- Data provided:
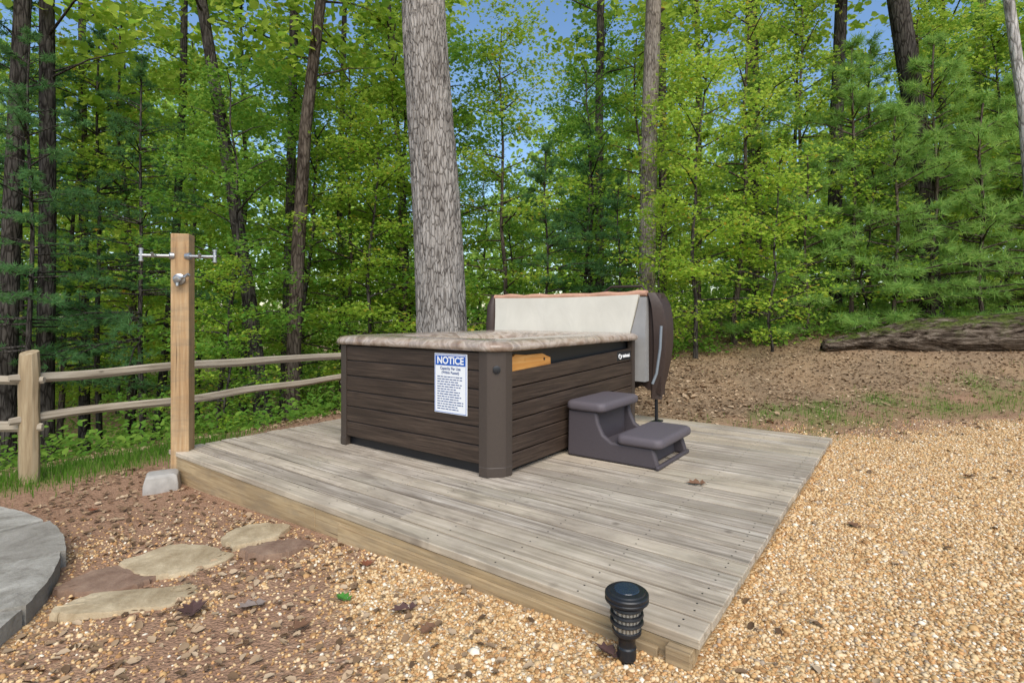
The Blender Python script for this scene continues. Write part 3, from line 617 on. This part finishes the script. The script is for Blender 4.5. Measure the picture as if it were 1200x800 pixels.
# ------------------------------------------------------------------ trees
def make_crown(seed,h0,H,rmax,nbr,ncl,nleaf,size,mat,spread=.34,maple=False):
    rs=np.random.default_rng(seed); cl=[]; br=[]
    for b in range(nbr):
        t=(b+rs.random())/nbr; z=h0+(H-h0)*t; Lb=rmax*(1-.7*t**1.6)*rs.uniform(.55,1.0); az=b*2.4+rs.uniform(-.5,.5); sl=.10+.55*t+rs.uniform(-.15,.2)
        d=np.array([math.cos(az),math.sin(az),sl]); sd=np.array([-math.sin(az),math.cos(az),0.])
        br.append((np.array([0,0,z]),d*Lb))
        for c in range(ncl):
            s=rs.uniform(.22,1.05); p=np.array([0,0,z])+d*Lb*s; p[2]-=.12*Lb*s*s; p=p+sd*rs.normal(0,.22)*Lb*(1.15-s*.6); p[2]+=rs.normal(0,.08); cl.append(p)
    cl=np.array(cl); idx=rs.integers(0,len(cl),nleaf); w=rs.uniform(.6,1.2,len(cl))
    pos=cl[idx]+rs.normal(0,1,(nleaf,3))*np.array([spread,spread,spread*.32])*w[idx][:,None]
    R=rand_frames(nleaf,.55,rs); S=size*rs.uniform(.6,1.25,nleaf)
    if maple:
        ang=np.linspace(0,2*PI,11)[:-1]+PI/2; rad=[.58,.27,.5,.22,.34,.2,.34,.22,.5,.27]
        tv=[(0,0,.05)]+[(r*math.cos(q),r*math.sin(q),-.05*(i%2)) for i,(q,r) in enumerate(zip(ang,rad))]; tf=[(0,1+i,1+(i+1)%10) for i in range(10)]
        return scatter_mesh('crown',tv,tf,pos,R,S,mat), br
    return scatter_mesh('crown',lq*np.array([1.25,1,1]),lf,pos,R,S,mat), br
def trunk_mb(mb,path,radii,br,n=10,seed=0):
    mb.tube(path,radii,n)
    path=[Vector(p) for p in path]
    for p,d in br:
        z=p[2]; k=0
        for i in range(len(path)-1):
            if path[i].z<=z<=path[i+1].z: k=i;break
        f=(z-path[k].z)/max(1e-6,path[k+1].z-path[k].z); q=path[k].lerp(path[k+1],min(1,max(0,f))); Ld=np.linalg.norm(d)
        q0=q; q1=q+Vector(d)*.5; q2=q+Vector(d)*.95-Vector((0,0,.1*Ld)); r=.010+.008*Ld
        mb.tube([q0,q1,q2],[r,r*.6,r*.2],5)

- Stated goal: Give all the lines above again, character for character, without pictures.

- Answer to the task:
The Blender Python script for this scene continues. Write part 3, from line 617 on. This part finishes the script. The script is for Blender 4.5. Measure the picture as if it were 1200x800 pixels.
# ------------------------------------------------------------------ trees
def make_crown(seed,h0,H,rmax,nbr,ncl,nleaf,size,mat,spread=.34,maple=False):
    rs=np.random.default_rng(seed); cl=[]; br=[]
    for b in range(nbr):
        t=(b+rs.random())/nbr; z=h0+(H-h0)*t; Lb=rmax*(1-.7*t**1.6)*rs.uniform(.55,1.0); az=b*2.4+rs.uniform(-.5,.5); sl=.10+.55*t+rs.uniform(-.15,.2)
        d=np.array([math.cos(az),math.sin(az),sl]); sd=np.array([-math.sin(az),math.cos(az),0.])
        br.append((np.array([0,0,z]),d*Lb))
        for c in range(ncl):
            s=rs.uniform(.22,1.05); p=np.array([0,0,z])+d*Lb*s; p[2]-=.12*Lb*s*s; p=p+sd*rs.normal(0,.22)*Lb*(1.15-s*.6); p[2]+=rs.normal(0,.08); cl.append(p)
    cl=np.array(cl); idx=rs.integers(0,len(cl),nleaf); w=rs.uniform(.6,1.2,len(cl))
    pos=cl[idx]+rs.normal(0,1,(nleaf,3))*np.array([spread,spread,spread*.32])*w[idx][:,None]
    R=rand_frames(nleaf,.55,rs); S=size*rs.uniform(.6,1.25,nleaf)
    if maple:
        ang=np.linspace(0,2*PI,11)[:-1]+PI/2; rad=[.58,.27,.5,.22,.34,.2,.34,.22,.5,.27]
        tv=[(0,0,.05)]+[(r*math.cos(q),r*math.sin(q),-.05*(i%2)) for i,(q,r) in enumerate(zip(ang,rad))]; tf=[(0,1+i,1+(i+1)%10) for i in range(10)]
        return scatter_mesh('crown',tv,tf,pos,R,S,mat), br
    return scatter_mesh('crown',lq*np.array([1.25,1,1]),lf,pos,R,S,mat), br
def trunk_mb(mb,path,radii,br,n=10,seed=0):
    mb.tube(path,radii,n)
    path=[Vector(p) for p in path]
    for p,d in br:
        z=p[2]; k=0
        for i in range(len(path)-1):
            if path[i].z<=z<=path[i+1].z: k=i;break
        f=(z-path[k].z)/max(1e-6,path[k+1].z-path[k].z); q=path[k].lerp(path[k+1],min(1,max(0,f))); Ld=np.linalg.norm(d)
        q0=q; q1=q+Vector(d)*.5; q2=q+Vector(d)*.95-Vector((0,0,.1*Ld)); r=.010+.008*Ld
        mb.tube([q0,q1,q2],[r,r*.6,r*.2],5)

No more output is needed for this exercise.